>  From: Derek Atkins <de...@ihtfp.com>
>  Date: Wed, 31 Aug 2016 10:17:25 -0400

>  "Steven M. Bellovin" <s...@cs.columbia.edu> writes:

>  > Yes.  To a large extent, the "IoT devices are too puny for real
>  > crypto" is a hangover from several years ago. It was once true; for
>  > the most part, it isn't today, but people haven't flushed their cache
>  > from the old received wisdom.

>  This is certainly true for AES, mostly because many small chips are
>  including AES accelerators in hardware.  It's not quite true for public
>  key solutions; there are still very small devices where even ECC takes
>  too long (and yes, there are cases where 200-400ms is still too long).
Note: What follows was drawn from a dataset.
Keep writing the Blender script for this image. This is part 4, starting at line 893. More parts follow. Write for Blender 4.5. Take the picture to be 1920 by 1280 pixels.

>  > It pays to look again at David Wagner's slides from 2005, on sensor
>  > nets and crypto:
>  > https://people.eecs.berkeley.edu/~daw/talks/sens-oak05.pdf
>  >

Unattended sensors with wifi present an unsolved crypto problem.  They
can last 10 years on an AA battery without crypto, probably well less
than a year if they have to do any kind of encryption.  These things
will be everywhere, providing the data that will underly all kinds of
decision-making.

Although much of the solution may lie in hardware innovation, the
world really does need minimal crypto algorithms.